El verdadero parentesco de Jesús

Lc 8,19-21

En aquel tiempo, vinieron a ver a Jesús su madre y sus hermanos, pero no podían llegar hasta él a causa de la gente. Le avisaron: “Tu madre y tus hermanos están ahí fuera y quieren verte.” Pero él les respondió: “Mi madre y mis hermanos son aquellos que oyen la palabra de Dios y la cumplen.”

Con estas palabras, el Señor revela la suprema dimensión del parentesco entre los hombres; es decir, el vínculo entre aquellos que viven como verdaderos hijos de Dios. Esta nueva dimensión supera todos los lazos que proceden de la sangre, pues los hijos de Dios están orientados hacia una misma meta: su Padre Celestial. Con nadie podremos tener una relación tan familiar como con aquellos que buscan seriamente la Voluntad de Dios y tratan de cumplirla día tras día.

Podemos decir que este parentesco no nace de la carne, sino del espíritu (cf. Jn 1,12-13). Por eso no conoce fronteras y puede surgir en cualquier parte del mundo, dondequiera que los hombres cumplan la Voluntad Divina. Una realidad particularmente hermosa surge cuando los parientes de sangre se convierten también en parientes en el Espíritu de Dios.

No debemos interpretar la primera parte del evangelio de hoy como si el Señor estuviese rechazando a su Madre y a sus parientes; sino que es una lección que nos da para hacernos ver más allá de los vínculos naturales. Los parientes de sangre están incluidos en la filiación divina, cuando también buscan la Voluntad de Dios. Pero ellos jamás deben convertírsenos en obstáculo para hacer lo que Dios quiere. Si éste fuese el caso, tendríamos que anteponer el parentesco espiritual a la familia de sangre.

La historia de las familias, clanes, tribus, pueblos y naciones está a menudo marcada por discordias y divisiones. Y es que cargan con la herencia del “Adán caído”; o, por decirlo en términos bíblicos, el “viejo Adán” necesita ser redimido por el “nuevo Adán”, que es Cristo Jesús (cf. 1Cor 15,21-22).
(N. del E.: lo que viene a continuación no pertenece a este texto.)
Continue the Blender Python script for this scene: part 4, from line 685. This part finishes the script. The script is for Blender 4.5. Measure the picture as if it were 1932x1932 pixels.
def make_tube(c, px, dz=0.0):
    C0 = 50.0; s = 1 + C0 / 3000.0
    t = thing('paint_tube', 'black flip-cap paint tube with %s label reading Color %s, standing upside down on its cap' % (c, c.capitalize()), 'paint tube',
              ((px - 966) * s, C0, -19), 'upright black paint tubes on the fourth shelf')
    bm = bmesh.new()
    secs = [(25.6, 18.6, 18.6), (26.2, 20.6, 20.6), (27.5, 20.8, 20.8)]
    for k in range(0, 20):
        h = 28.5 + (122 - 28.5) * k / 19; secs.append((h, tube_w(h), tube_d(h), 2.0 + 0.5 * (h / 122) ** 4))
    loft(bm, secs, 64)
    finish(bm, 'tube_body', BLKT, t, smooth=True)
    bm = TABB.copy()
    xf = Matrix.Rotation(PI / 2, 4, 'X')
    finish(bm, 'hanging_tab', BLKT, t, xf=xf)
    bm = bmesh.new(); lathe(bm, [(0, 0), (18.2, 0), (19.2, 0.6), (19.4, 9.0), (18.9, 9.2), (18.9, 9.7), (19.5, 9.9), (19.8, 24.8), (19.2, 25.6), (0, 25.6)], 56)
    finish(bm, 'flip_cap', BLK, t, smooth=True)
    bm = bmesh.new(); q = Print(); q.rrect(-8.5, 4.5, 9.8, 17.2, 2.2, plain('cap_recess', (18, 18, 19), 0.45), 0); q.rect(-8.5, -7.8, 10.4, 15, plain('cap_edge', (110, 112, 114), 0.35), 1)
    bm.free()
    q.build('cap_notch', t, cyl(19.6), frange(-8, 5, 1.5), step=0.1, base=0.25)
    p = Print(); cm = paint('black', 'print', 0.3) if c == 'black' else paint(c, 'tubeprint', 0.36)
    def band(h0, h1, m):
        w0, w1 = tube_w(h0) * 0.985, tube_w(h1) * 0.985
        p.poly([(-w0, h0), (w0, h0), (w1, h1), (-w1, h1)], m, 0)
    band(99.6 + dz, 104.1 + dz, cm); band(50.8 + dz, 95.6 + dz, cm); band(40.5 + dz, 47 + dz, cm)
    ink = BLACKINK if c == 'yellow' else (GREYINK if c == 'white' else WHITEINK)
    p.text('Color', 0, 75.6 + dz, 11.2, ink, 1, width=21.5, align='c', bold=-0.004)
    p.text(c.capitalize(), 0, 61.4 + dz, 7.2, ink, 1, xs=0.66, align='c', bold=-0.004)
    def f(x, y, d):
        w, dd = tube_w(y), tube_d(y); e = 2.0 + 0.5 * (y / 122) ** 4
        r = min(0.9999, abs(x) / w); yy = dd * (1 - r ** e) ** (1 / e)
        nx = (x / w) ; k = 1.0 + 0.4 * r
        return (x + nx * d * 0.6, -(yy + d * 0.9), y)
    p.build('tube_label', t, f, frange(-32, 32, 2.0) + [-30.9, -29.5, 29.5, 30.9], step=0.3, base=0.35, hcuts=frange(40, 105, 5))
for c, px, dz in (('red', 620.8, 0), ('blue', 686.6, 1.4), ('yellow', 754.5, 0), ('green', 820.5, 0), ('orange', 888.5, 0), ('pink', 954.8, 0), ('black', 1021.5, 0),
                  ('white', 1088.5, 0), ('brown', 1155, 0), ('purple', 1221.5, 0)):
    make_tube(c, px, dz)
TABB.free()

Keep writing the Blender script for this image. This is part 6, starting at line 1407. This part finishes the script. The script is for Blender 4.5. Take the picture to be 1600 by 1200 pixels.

Por desgracia, este “viejo Adán” muchas veces sigue manifestándose aun en aquellos que ya han recibido a través del bautismo la gracia de la filiación divina. El apóstol Santiago, por ejemplo, se lamenta en su carta: “¿De dónde proceden las guerras y contiendas que hay entre vosotros, sino de los deseos de placer que luchan en vuestros miembros?” (St 4,1).

Hacer realidad esta nueva y más profunda familiaridad entre los hombres es una tarea que aún no hemos culminado. La Iglesia, como comunidad de fieles, está llamada a conseguir esta unidad entre todos los pueblos.

Sólo al vivir conscientemente el “parentesco en Dios” –que presupone una conversión sincera a Jesucristo– podrá hacerse visible el Reino de Dios en la Tierra. Una y otra vez a lo largo de la historia ha habido ideologías, sistemas políticos, etc., que han pretendido crear una especie de paz paradisíaca en este mundo; pero siempre fracasaron… En realidad, ésta es una clara lección de la historia, que debería hacernos entender que, sin la conversión, nunca podrá alcanzarse una verdadera unidad entre los hombres, por más que lo deseen.

Como nos dice el Señor en el evangelio de hoy, hemos de escuchar la Palabra de Dios y cumplirla. Sólo cuando esto suceda podrá surgir una verdadera unidad de toda la humanidad. Si la ponemos en práctica, viviremos en la gracia de los hijos de Dios y reconoceremos a aquellos que también lo hacen.

Si tenemos presente que nuestra fe puesta en práctica es la que logra la unión de la humanidad, entonces nos veremos aún más motivados a colaborar en la redención de la humanidad, mucho más allá de nuestros límites. Con cada lucha por vencer al “viejo Adán” y cada esfuerzo por permitir que el Señor obre más en nosotros, estamos sirviendo a la expansión del Reino de Dios.

Nuestra mirada se extiende también a todos los que son bautizados pero no viven de acuerdo a la gracia que han recibido, y a aquellos otros que todavía no conocen a Dios o lo conocen muy poco. ¡Todos ellos están llamados a vivir como sus hijos y han de ser tocados, para que se conviertan y sean iluminados por Dios! Si seguimos al Señor día a día y damos testimonio de Él, estamos sirviendo a este fin. Dios sabrá recompensárnoslo en la eternidad, otorgándonos la comunión plena con Él, con los ángeles y con todas aquellas personas que han llegado a casa para siempre.